* Start Stored data *

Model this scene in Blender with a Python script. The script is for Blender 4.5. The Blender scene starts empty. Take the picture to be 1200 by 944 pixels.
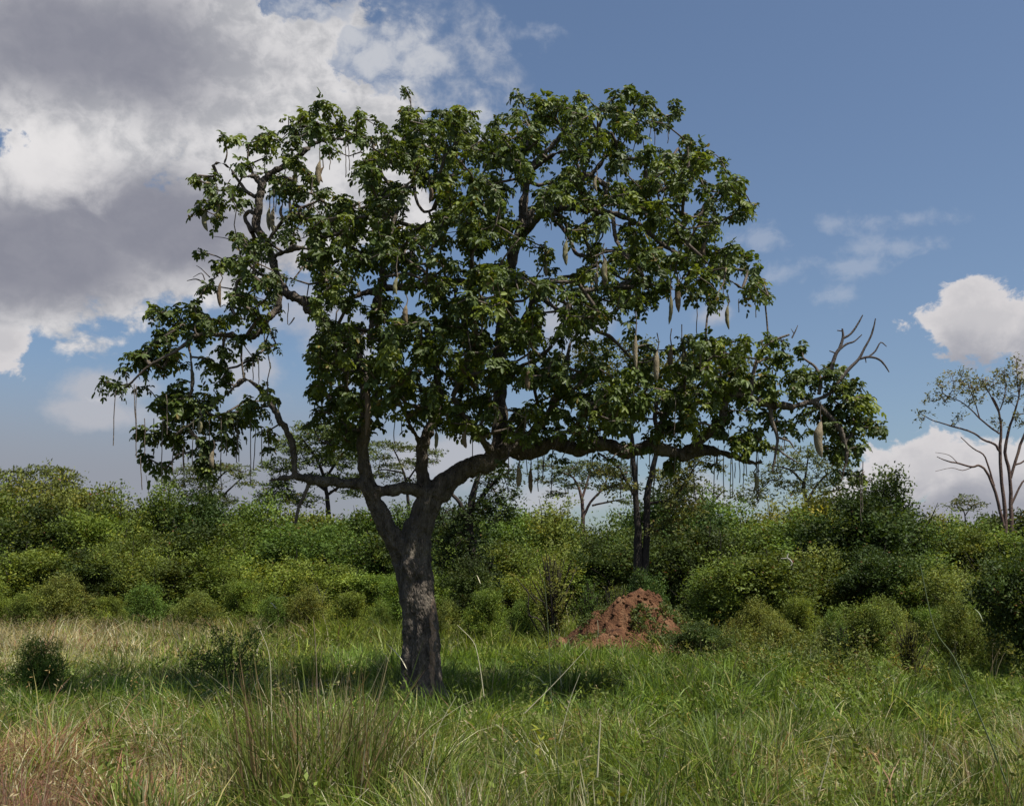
import bpy, math, random
import numpy as np
from mathutils import Vector

rng = np.random.default_rng(11)
random.seed(11)
S = bpy.context.scene
COL = S.collection
TAU = 2 * math.pi

# ------------------------------------------------------------------ camera
F = 1287.0                      # focal length in pixels of the 1200 x 944 photograph
HOR = 690.0                     # row of the horizon
CAMH = 2.0
PITCH = math.atan((HOR - 472.0) / F)
cam_d = bpy.data.cameras.new("camera")
cam_d.sensor_width = 36.0
cam_d.lens = F / 1200.0 * 36.0
cam_d.clip_end = 6000
cam = bpy.data.objects.new("camera", cam_d)
cam.location = (0, 0, CAMH)
cam.rotation_euler = (math.pi / 2 + PITCH, 0, 0)
COL.objects.link(cam)
S.camera = cam
S.render.resolution_x, S.render.resolution_y = 1024, 805


def ray(px, py):
    u = (px - 600.0) / F
    v = (472.0 - py) / F
    return u, math.cos(PITCH) - v * math.sin(PITCH), math.sin(PITCH) + v * math.cos(PITCH)


def at(px, py, Y):
    x, y, z = ray(px, py)
    k = Y / y
    return np.array((x * k, Y, CAMH + z * k))


def at_many(px, py, Y):
    u = (np.asarray(px) - 600.0) / F
    v = (472.0 - np.asarray(py)) / F
    y = math.cos(PITCH) - v * math.sin(PITCH)
    z = math.sin(PITCH) + v * math.cos(PITCH)
    k = Y / y
    return np.stack((u * k, np.broadcast_to(Y, k.shape), CAMH + z * k), -1)


def ground_z(x, y):
    x = np.asarray(x, float); y = np.asarray(y, float)
    w = np.clip((y - 4) / 10, 0, 1)
    return w * (0.07 * np.sin(x * 0.31 + 1.0) * np.cos(y * 0.23) + 0.04 * np.sin(x * 0.83 + y * 0.61)
                + 0.03 * np.sin(1.7 * x - 0.9 * y + 2))


def gx(px, Y):
    return (px - 600.0) / F * Y * 1.0 / (math.cos(PITCH) - (472 - 720) / F * math.sin(PITCH))


# ------------------------------------------------------------------ helpers
def tag(o, label=None, cat=None, group=None, kind=None):
    if label: o["label"] = label
    if cat: o["category"] = cat
    if group: o["group"] = group
    if kind: o["kind"] = kind
    return o


def empty(name, loc):
    o = bpy.data.objects.new(name, None)
    o.empty_display_size = 0.2
    o.location = loc
    COL.objects.link(o)
    return o


def mesh_np(name, verts, faces, mat, parent=None, tint=None, smooth=False, origin=None):
    """verts (N,3) world coordinates; faces (M,k) integer array or a list of such arrays"""
    verts = np.asarray(verts, np.float32)
    if origin is not None:
        verts = verts - np.asarray(origin, np.float32)
    if not isinstance(faces, (list, tuple)):
        faces = [faces]
    faces = [np.asarray(f, np.int32) for f in faces if len(f)]
    me = bpy.data.meshes.new(name)
    me.vertices.add(len(verts))
    me.vertices.foreach_set("co", verts.ravel())
    nl = sum(f.size for f in faces)
    me.loops.add(nl)
    me.loops.foreach_set("vertex_index", np.concatenate([f.ravel() for f in faces]))
    tot = np.concatenate([np.full(len(f), f.shape[1], np.int32) for f in faces])
    st = np.concatenate(([0], np.cumsum(tot)[:-1])).astype(np.int32)
    me.polygons.add(len(tot))
    me.polygons.foreach_set("loop_start", st)
    try:
        me.polygons.foreach_set("loop_total", tot)
    except Exception:
        pass
    if smooth:
        me.polygons.foreach_set("use_smooth", np.ones(len(tot), bool))
    if tint is not None:
        a = me.attributes.new("tint", "FLOAT_COLOR", "POINT")
        c = np.ones((len(verts), 4), np.float32)
        c[:, :3] = tint
        a.data.foreach_set("color", c.ravel())
    me.update(calc_edges=True)
    me.materials.append(mat)
    o = bpy.data.objects.new(name, me)
    COL.objects.link(o)
    if parent is not None:
        o.parent = parent
    return o


def norm(v):
    return v / np.maximum(np.linalg.norm(v, axis=-1, keepdims=True), 1e-9)


def rand_dirs(n, up=0.0):
    v = rng.normal(size=(n, 3))
    v = norm(v)
    v[:, 2] += up
    return norm(v)


def vnoise(x, y, scale, seed=0):
    """smooth value noise in 0..1"""
    r = np.random.default_rng(1000 + seed)
    g = r.random((64, 64))
    x = np.asarray(x) / scale + 17.3; y = np.asarray(y) / scale + 9.1
    xi = np.floor(x).astype(int); yi = np.floor(y).astype(int)
    fx = x - xi; fy = y - yi
    fx = fx * fx * (3 - 2 * fx); fy = fy * fy * (3 - 2 * fy)
    a = g[xi % 64, yi % 64]; b = g[(xi + 1) % 64, yi % 64]
    c = g[xi % 64, (yi + 1) % 64]; d = g[(xi + 1) % 64, (yi + 1) % 64]
    return (a * (1 - fx) + b * fx) * (1 - fy) + (c * (1 - fx) + d * fx) * fy


def leaflets(p, d, n, L, W, tip=0.5):
    """folded pointed leaves: p base, d direction, n normal -> verts, quads (6 verts, 2 quads each)"""
    d = norm(d)
    s = norm(np.cross(d, n))
    n = np.cross(s, d)
    L = np.asarray(L)[:, None]; W = np.asarray(W)[:, None]
    fold = 0.18 * W
    v0 = p
    v1 = p + d * L * 0.33 + s * W * 0.5 + n * fold
    v2 = p + d * L * 0.78 + s * W * 0.42 + n * fold * 0.6 - n * L * 0.06
    v3 = p + d * L - n * L * 0.14
    v4 = p + d * L * 0.78 - s * W * 0.42 + n * fold * 0.6 - n * L * 0.06
    v5 = p + d * L * 0.3 - s * W * 0.5 + n * fold
    V = np.stack((v0, v1, v2, v3, v4, v5), 1)
    N = len(p)
    b = (np.arange(N) * 6)[:, None]
    q = np.concatenate((b + np.array([0, 1, 2, 3]), b + np.array([0, 3, 4, 5])), 0)
    return V.reshape(-1, 3), q


def cards(p, d, n, L, W):
    """small diamond leaves, one quad each"""
    d = norm(d); s = norm(np.cross(d, n))
    L = np.asarray(L)[:, None]; W = np.asarray(W)[:, None]
    V = np.stack((p, p + d * L * 0.45 + s * W * 0.5, p + d * L, p + d * L * 0.45 - s * W * 0.5), 1)
    q = (np.arange(len(p)) * 4)[:, None] + np.arange(4)
    return V.reshape(-1, 3), q


def tube(pts, rad, sides=8, wob=0.0, cap=True):
    pts = np.asarray(pts, float); rad = np.asarray(rad, float)
    n = len(pts)
    t = np.gradient(pts, axis=0)
    t = norm(t)
    a = np.array((0, 1.0, 0)) if abs(t[0][1]) < 0.9 else np.array((1.0, 0, 0))
    V = []
    for i in range(n):
        u = a - t[i] * np.dot(a, t[i]); u /= np.linalg.norm(u) + 1e-9
        a = u
        w = np.cross(t[i], u)
        ang = np.arange(sides) / sides * TAU
        rr = rad[i] * (1 + wob * rng.normal(size=sides))
        V.append(pts[i] + (np.cos(ang) * rr)[:, None] * u + (np.sin(ang) * rr)[:, None] * w)
    V = np.concatenate(V)
    k = np.arange(sides)
    fq = []
    for i in range(n - 1):
        fq.append(np.stack((i * sides + k, i * sides + (k + 1) % sides, (i + 1) * sides + (k + 1) % sides, (i + 1) * sides + k), 1))
    return V, np.concatenate(fq)


class Acc:
    """collects quads"""
    def __init__(self): self.v = []; self.f = []; self.t = []; self.n = 0
    def add(self, v, f, t=None):
        self.v.append(v); self.f.append(np.asarray(f) + self.n); self.n += len(v)
        if t is not None: self.t.append(np.broadcast_to(t, (len(v), 3)))
    def build(self, name, mat, parent=None, smooth=False, origin=None):
        if not self.v: return None
        return mesh_np(name, np.concatenate(self.v), np.concatenate(self.f), mat, parent,
                       np.concatenate(self.t) if self.t else None, smooth, origin)


def smooth_path(pts, sub=4):
    """Catmull-Rom through rows of pts (any number of columns)"""
    p = np.asarray(pts, float)
    if len(p) < 3:
        t = np.linspace(0, 1, sub + 1)[:, None]
        return p[0] * (1 - t) + p[-1] * t
    q = np.vstack((2 * p[0] - p[1], p, 2 * p[-1] - p[-2]))
    out = []
    for i in range(1, len(q) - 2):
        for k in range(sub):
            t = k / sub
            a, b, c, d = q[i - 1], q[i], q[i + 1], q[i + 2]
            out.append(0.5 * (2 * b + (c - a) * t + (2 * a - 5 * b + 4 * c - d) * t * t + (3 * b - a - 3 * c + d) * t ** 3))
    out.append(p[-1])
    return np.array(out)


def grow_twigs(nodes, tips, r_tip, r_max, power=0.42, sag=0.0):
    """joins every tip to the nearest point of the growing skeleton; returns a tube mesh accumulator"""
    nodes = [np.asarray(n) for n in nodes]
    n0 = len(nodes)
    P = np.zeros((n0 + len(tips) * 6, 3)); P[:n0] = nodes
    par = -np.ones(len(P), int); cnt = np.zeros(len(P)); m = n0
    d0 = np.min(np.linalg.norm(tips[:, None, :] - np.asarray(nodes)[None], axis=2), axis=1)
    for i in np.argsort(d0):
        tp = tips[i]
        D = P[:m] - tp
        dist = np.linalg.norm(D, axis=1) + 0.35 * np.maximum(D[:, 2], 0)
        j = int(np.argmin(dist))
        L = np.linalg.norm(P[j] - tp)
        k = int(min(5, max(1, round(L / 0.3))))
        prev = j
        for q in range(1, k + 1):
            t = q / k
            x = P[j] * (1 - t) + tp * t
            if q < k:
                x = x + rng.normal(size=3) * 0.09 * L * (1 - abs(2 * t - 1)) + np.array((0, 0, -sag * L * t * (1 - t)))
            P[m] = x; par[m] = prev; prev = m; m += 1
        c = prev
        while c >= n0:
            cnt[c] += 1; c = par[c]
    acc = Acc()
    done = np.zeros(m, bool)
    kids = {}
    for c in range(n0, m):
        kids.setdefault(par[c], []).append(c)
    R = np.minimum(r_tip * np.maximum(cnt[:m], 1) ** power, r_max)
    for c in range(m - 1, n0 - 1, -1):
        pass
    # chains
    for c in range(n0, m):
        if done[c]: continue
        chain = [par[c], c]; done[c] = True
        x = c
        while True:
            ks = [k for k in kids.get(x, []) if not done[k]]
            if not ks: break
            x = max(ks, key=lambda k: cnt[k]); done[x] = True; chain.append(x)
        pts = P[chain]; rad = R[chain].copy(); rad[0] = rad[1]
        acc.add(*tube(pts, rad, 5))
    return acc


# ------------------------------------------------------------------ materials
def new_mat(name):
    m = bpy.data.materials.new(name)
    m.use_nodes = True
    nt = m.node_tree
    for n in list(nt.nodes): nt.nodes.remove(n)
    out = nt.nodes.new("ShaderNodeOutputMaterial")
    return m, nt, out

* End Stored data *

## Short exercise
From the first line above through the line containing "S.render.resolution_x, S.render.resolution_y = 1024, 805", copy everything exactly, without the pictures.

## Answer in full
Model this scene in Blender with a Python script. The script is for Blender 4.5. The Blender scene starts empty. Take the picture to be 1200 by 944 pixels.
import bpy, math, random
import numpy as np
from mathutils import Vector

rng = np.random.default_rng(11)
random.seed(11)
S = bpy.context.scene
COL = S.collection
TAU = 2 * math.pi

# ------------------------------------------------------------------ camera
F = 1287.0                      # focal length in pixels of the 1200 x 944 photograph
HOR = 690.0                     # row of the horizon
CAMH = 2.0
PITCH = math.atan((HOR - 472.0) / F)
cam_d = bpy.data.cameras.new("camera")
cam_d.sensor_width = 36.0
cam_d.lens = F / 1200.0 * 36.0
cam_d.clip_end = 6000
cam = bpy.data.objects.new("camera", cam_d)
cam.location = (0, 0, CAMH)
cam.rotation_euler = (math.pi / 2 + PITCH, 0, 0)
COL.objects.link(cam)
S.camera = cam
S.render.resolution_x, S.render.resolution_y = 1024, 805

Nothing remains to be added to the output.